We are in the process of finding out what actually was in the 2,000-page-plus health care bill and financial “reform” bill. Those bills have many winners and losers — which previously were known only to the lobbyists and the members of Congress and their staffs who put in the specific deals. This is why House Speaker Nancy Pelosi famously said, “We have to pass the bill so that you can find out what is in it.” It will never be known who gained financially from the inside information that was acted on as these bills were being passed, but you can bet the gain was in the hundreds of millions of dollars.

A bill was introduced early in this current Congress (H.R. 682: Stop Trading on Congressional Knowledge Act) which would prohibit the sale and purchase of securities or commodities’ futures based on knowledge gained from a member of Congress, an employee of Congress or other federal employees. The proposed legislation is so broad and at points so vague as to be unenforceable in a consistent manner.

This proposed act makes the same mistake that the SEC often makes in dealing with “inside information,” in that there is an underlying assumption that the uncontrolled dispersal of information about the health or prospects of companies is bad and that known information can be controlled.

The recent release of highly classified information from Pentagon sources by WikiLeaks again shows the near impossibility of controlling even the most sensitive information. Time and time again, the U.S. government has shown that it cannot protect sensitive information, from atomic secrets to sensitive financial data held by the Internal Revenue Service. Those who tell us that any information is safe when held by the U.S. government are both supremely arrogant and ignorant of history, including the news of recent weeks.

The SEC has a long history of not knowing what it should have known (e.g., Enron, Bernard Madoff) and at the same time trying to stop the dispersal of information about companies that is necessary for markets to operate properly. The SEC is in the process of trying to find ways to criminalize those who (outside a firm) find better ways of doing research or modeling what they think is going on in a firm, even though they have received no direct, nonpublic information from real insiders. This approach eventually could kill the whole field of securities analysis. Only government employees at the SEC could dream up a scheme to try to keep everyone ignorant and call it “progress.”

Professor Henry Manne, dean emeritus of the George Mason University Law School and arguably the nation’s greatest scholar on “insider trading” issues, observes that the decades of failure at the SEC show that enforcement of insider‐​trader laws is not feasible and often is counterproductive.
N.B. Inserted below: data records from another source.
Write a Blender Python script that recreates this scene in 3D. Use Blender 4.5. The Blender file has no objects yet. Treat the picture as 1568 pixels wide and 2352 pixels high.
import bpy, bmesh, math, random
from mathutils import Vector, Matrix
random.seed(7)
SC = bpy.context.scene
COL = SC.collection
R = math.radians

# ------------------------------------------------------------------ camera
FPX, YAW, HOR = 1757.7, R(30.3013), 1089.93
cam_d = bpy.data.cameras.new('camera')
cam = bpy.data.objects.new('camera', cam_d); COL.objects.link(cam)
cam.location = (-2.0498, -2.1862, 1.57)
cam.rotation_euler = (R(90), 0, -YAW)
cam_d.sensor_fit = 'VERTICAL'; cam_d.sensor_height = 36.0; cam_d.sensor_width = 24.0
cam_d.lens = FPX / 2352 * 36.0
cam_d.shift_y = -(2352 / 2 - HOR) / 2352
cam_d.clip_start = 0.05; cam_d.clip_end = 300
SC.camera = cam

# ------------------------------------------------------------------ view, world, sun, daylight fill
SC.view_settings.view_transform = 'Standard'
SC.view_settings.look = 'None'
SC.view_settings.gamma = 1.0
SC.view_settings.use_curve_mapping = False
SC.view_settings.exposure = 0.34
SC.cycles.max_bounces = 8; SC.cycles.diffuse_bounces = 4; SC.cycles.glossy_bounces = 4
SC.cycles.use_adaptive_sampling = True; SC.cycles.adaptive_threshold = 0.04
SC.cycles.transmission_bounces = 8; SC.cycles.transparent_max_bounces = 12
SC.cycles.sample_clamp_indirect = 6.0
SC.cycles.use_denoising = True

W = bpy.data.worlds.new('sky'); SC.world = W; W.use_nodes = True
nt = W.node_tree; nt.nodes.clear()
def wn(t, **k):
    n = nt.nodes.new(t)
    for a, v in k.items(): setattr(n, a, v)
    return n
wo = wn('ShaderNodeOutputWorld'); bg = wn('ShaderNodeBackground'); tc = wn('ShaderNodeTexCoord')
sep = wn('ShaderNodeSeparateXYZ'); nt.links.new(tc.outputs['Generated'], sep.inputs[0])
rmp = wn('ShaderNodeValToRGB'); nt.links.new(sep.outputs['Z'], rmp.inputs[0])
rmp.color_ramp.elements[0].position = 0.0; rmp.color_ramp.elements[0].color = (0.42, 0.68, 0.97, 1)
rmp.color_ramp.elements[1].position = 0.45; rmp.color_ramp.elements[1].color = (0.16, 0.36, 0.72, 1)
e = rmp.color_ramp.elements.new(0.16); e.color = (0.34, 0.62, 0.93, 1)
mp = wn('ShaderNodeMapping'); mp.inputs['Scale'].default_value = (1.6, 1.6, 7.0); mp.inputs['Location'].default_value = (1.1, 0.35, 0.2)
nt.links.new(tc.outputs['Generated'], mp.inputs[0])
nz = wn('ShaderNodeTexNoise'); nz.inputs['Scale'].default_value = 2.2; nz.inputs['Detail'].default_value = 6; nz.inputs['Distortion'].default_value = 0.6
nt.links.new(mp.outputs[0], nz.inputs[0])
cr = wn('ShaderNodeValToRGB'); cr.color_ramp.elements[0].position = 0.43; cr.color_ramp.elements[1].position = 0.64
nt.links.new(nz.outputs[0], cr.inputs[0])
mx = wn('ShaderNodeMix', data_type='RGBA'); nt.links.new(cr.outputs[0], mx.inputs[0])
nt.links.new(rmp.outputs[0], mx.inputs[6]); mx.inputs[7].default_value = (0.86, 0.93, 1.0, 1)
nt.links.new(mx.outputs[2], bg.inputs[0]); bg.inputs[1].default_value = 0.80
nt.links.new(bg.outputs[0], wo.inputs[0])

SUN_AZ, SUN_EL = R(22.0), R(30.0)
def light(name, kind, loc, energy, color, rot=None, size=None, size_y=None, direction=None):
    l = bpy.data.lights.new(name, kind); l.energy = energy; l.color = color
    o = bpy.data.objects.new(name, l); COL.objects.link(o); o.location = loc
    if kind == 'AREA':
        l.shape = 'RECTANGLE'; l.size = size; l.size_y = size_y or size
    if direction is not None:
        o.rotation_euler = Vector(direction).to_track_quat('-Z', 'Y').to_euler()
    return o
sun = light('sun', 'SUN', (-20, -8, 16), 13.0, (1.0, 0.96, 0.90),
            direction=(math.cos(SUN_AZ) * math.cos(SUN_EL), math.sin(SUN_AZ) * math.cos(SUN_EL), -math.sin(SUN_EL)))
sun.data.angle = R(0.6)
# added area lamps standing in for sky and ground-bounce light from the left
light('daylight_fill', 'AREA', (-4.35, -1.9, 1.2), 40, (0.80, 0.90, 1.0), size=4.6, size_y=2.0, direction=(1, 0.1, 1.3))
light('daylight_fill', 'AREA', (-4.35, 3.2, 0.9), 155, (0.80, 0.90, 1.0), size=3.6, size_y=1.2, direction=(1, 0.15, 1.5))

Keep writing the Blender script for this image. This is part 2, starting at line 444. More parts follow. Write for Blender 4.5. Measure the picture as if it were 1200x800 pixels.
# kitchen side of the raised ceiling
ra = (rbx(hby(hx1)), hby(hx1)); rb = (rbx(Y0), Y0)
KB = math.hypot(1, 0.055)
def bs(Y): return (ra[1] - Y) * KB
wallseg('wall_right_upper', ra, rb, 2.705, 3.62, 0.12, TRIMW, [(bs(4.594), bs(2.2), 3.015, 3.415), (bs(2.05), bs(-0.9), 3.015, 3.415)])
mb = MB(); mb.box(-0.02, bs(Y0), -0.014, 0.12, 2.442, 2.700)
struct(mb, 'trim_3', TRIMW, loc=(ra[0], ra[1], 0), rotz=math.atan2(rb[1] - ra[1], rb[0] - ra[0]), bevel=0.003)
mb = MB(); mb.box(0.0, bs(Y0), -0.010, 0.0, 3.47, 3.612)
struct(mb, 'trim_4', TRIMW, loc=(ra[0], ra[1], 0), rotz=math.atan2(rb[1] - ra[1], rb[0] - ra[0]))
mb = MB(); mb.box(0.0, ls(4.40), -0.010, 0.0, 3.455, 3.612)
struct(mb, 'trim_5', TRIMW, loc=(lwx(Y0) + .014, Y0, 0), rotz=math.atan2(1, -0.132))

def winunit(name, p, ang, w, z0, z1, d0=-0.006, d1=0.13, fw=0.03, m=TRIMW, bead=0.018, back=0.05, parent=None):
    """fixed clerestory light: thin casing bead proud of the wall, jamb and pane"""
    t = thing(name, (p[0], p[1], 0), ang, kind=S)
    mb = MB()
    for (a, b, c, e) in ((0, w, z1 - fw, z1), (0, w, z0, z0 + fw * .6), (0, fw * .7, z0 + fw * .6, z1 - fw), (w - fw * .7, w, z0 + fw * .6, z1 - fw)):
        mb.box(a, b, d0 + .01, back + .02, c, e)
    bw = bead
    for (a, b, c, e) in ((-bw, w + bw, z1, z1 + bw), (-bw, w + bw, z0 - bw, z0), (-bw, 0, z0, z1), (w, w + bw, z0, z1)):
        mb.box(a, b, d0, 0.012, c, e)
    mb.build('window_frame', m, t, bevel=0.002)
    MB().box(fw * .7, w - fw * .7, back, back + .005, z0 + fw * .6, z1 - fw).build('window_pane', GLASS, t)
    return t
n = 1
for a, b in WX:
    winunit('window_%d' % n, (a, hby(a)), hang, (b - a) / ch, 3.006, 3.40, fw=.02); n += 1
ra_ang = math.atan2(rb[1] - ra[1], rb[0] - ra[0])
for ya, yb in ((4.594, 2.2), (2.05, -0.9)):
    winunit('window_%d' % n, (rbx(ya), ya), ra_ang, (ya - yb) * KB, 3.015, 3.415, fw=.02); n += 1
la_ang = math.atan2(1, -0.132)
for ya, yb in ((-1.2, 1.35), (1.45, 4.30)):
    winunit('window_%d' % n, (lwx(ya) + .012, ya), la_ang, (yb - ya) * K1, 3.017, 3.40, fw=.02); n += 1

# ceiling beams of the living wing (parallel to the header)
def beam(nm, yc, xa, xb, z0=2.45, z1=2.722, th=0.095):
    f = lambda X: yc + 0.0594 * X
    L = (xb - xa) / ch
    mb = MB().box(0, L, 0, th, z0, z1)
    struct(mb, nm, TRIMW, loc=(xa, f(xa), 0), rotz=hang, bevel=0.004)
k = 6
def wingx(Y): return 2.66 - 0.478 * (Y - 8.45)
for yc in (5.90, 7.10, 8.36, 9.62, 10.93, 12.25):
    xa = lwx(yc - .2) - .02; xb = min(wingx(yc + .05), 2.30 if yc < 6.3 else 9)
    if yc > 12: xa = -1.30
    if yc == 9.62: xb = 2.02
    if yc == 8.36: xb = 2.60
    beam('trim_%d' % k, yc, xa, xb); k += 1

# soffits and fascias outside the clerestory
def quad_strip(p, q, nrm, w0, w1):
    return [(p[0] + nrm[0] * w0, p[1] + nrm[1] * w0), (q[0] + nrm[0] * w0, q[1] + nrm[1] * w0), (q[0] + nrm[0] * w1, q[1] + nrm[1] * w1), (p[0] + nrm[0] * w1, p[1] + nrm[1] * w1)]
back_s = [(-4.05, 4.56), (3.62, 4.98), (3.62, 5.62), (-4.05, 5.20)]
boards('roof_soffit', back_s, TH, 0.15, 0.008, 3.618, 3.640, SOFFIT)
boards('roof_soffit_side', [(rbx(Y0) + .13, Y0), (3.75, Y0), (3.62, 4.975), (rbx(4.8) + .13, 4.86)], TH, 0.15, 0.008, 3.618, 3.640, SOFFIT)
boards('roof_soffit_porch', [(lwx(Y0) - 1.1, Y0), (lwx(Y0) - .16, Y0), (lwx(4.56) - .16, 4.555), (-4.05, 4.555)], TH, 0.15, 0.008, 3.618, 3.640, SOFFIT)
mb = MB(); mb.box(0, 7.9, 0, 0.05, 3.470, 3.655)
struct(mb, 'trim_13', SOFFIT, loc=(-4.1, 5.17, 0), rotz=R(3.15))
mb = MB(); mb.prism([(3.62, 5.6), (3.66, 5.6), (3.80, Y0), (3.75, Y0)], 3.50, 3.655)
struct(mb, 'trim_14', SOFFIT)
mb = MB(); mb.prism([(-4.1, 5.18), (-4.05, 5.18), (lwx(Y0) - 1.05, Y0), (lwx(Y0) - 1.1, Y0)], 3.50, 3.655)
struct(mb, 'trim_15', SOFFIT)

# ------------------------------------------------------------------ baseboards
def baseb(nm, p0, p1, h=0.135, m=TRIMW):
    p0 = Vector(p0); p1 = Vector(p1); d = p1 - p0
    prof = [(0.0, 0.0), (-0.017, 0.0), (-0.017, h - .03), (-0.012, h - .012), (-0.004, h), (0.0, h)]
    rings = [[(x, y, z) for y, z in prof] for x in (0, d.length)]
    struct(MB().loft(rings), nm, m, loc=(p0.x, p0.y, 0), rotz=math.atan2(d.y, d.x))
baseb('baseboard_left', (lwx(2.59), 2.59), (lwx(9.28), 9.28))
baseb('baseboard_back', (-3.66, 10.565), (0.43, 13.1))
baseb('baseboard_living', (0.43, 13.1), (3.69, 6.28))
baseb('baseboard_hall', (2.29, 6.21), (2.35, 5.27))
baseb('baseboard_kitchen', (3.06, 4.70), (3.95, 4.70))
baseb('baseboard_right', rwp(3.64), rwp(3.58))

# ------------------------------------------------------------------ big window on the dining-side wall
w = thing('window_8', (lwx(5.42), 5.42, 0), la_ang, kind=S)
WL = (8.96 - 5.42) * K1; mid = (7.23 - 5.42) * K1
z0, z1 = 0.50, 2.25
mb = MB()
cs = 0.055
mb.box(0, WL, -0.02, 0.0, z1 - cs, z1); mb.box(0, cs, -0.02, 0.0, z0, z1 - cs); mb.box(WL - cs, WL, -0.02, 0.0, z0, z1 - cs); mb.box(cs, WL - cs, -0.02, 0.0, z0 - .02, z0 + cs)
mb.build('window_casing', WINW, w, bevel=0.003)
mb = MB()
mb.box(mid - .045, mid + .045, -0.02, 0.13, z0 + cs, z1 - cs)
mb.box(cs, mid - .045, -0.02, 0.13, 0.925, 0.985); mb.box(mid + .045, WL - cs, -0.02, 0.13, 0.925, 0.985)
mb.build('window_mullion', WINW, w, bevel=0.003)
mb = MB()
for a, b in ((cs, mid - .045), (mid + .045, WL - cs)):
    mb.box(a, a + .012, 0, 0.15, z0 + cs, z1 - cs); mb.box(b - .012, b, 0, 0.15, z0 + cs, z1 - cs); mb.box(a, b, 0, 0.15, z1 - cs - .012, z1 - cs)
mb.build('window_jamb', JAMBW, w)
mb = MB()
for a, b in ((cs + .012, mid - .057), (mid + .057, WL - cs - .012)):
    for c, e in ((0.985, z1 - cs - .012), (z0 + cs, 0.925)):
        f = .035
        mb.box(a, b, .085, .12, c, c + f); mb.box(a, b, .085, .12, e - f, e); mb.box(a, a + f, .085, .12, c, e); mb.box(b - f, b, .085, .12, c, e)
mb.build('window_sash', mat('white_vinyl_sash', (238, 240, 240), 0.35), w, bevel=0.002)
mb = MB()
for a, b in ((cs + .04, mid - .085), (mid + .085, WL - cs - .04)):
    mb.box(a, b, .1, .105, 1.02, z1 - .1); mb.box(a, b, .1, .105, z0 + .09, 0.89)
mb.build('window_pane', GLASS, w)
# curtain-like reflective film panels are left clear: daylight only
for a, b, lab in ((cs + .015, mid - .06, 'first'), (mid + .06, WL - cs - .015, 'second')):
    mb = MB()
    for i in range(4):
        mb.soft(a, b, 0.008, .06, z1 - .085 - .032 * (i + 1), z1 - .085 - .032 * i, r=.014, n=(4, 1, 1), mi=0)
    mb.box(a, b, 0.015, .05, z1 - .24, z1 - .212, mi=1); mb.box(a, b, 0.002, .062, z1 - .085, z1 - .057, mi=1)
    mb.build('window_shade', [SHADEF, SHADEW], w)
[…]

Also, there has never been a clear definition of insider trading either from Congress or the SEC. Mr. Manne says it is time to “rethink any current policies based on a view of pricing in which we exclude the best‐​informed traders.” Because insider or informed “trading clearly makes the market process work more efficiently, it aids capital allocation decisions and informs business executives through market‐​price feedback of the best predictions about the value of new plans.”

Outsiders are best served in making their buy and sell decisions when all of the information about a company is incorporated in its market price, even if comes from insiders. As for Congress and their staffs, given that a prohibition of the use of inside information is nearly impossible, the effort should focus on more transparency. This, in part, would mean legislation being passed in small, understandable increments so that outsiders would be able to determine who benefits or loses when the legislation or regulation is proposed.